Land en Volk/Jaargang 4/Nummer 185/De kelders van het Kantongerecht te Amsterdam

Uit Wikisource
‘De kelders van het Kantongerecht te Amsterdam […]’ door een anonieme schrijver
Afkomstig uit Land en Volk, vrijdag 7 augustus 1908, Blad A, [p. 2]. Publiek domein.

[ Blad A, 2 ] De kelders van het Kantongerecht te Amsterdam bevatten, behalve het archief, eenige door houten hekken gescheiden afdeelingen waarin diverse goederen etc. worden bewaard, die als overtuigingsstukken hebben gediend of moeten dienen. Die hekken hebben onderaan een opening, bestemd voor poes. Maar van dat kattegat werd misbruik gemaakt. De zoon van een stoker, al jarenlang bij het Kantongerecht in dienst, ging tusschen November van het vorige tot April van dit jaar twee à driemaal ’s maands met vader ’s morgens vroeg mee; de concierge liet ze door de portierswoning binnen en ging dan, zoo vertelde althans de jongen voor de Amsterdamsche Rechtbank, weer naar zijn bed. Achter het latwerk nabij het kattengat lagen tal van afgekeurde tinnen inhoudsmaten en koperen gewichten zoo maar voor het grijpen. En zoo geschiedde. Bovendien pasten twee huissleutels, die later op vader en zoon bevonden werden, volkomen op de sloten der hekken.
 De zoon, een 21-jarige jongen, greep wat hij grijpen kon; vader hielp dragen en kreeg de helft van de opbrengst.
 De zoon bekende volmondig; verschool zich achter den concierge die hem en zijn vader ’s morgens binnenliet en vrij baan liet.
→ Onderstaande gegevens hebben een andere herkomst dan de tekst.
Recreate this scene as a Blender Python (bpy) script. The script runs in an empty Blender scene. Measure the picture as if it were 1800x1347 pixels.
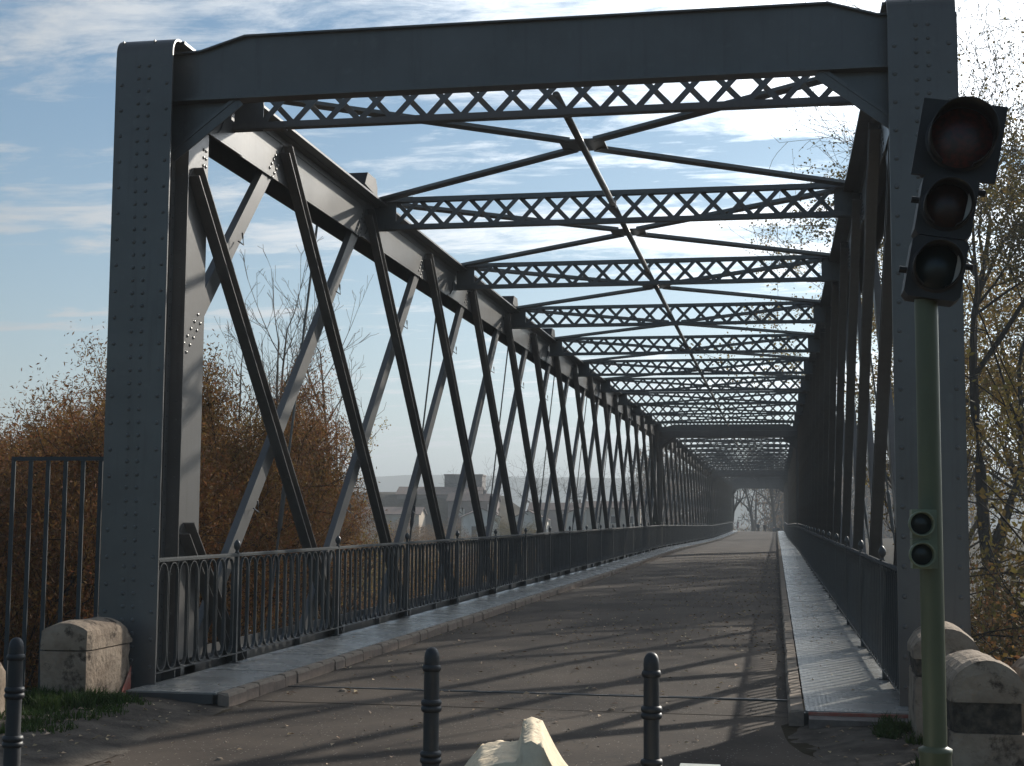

Volgens beklaagde bedroeg de opbrengst dank een paar opkoopers ƒ10 a ƒ12. De eene koopman verklaarde, voor het tin 75 a 80 c. per K.G., voor het koper 35 a 40 c. per K.G. te hebben betaald; de ander voor het tin 60 a 70 cent per K.G.
 De ambtenaar van het O. M. eischte tegen den jeugdigen dader een jaar gevangenisstraf onder aftrek van 2 maanden voorhechtenis.
 Door den verdediger mr. Ad. Perel werd in zijn pleidooi erop gewezen, dat het de vader was die tot den diefstal had aangezet; een dronkaard, die het huisgezin steeds in rep en roer bracht, zoodat in een brief, door pleiter overgelegd, werd getuigd dat het thuis nooit zoo rustig was geweest als nu, dat men niet wist in welke wereld men was, nu de oude het huis uit was.
 Tegen den vader, een 60-jarig man, die 12 jaar aan het Kantongerecht in betrekking was ter bediening van de centrale verwarming, werd door het O. M. wegens het trekken van voordeel uit de opbrengst van het gestolene een gelijke straf als tegen den zoon geëischt, n.l. 1 jaar onder aftrek van 2 maanden voor de preventieve hechtenis.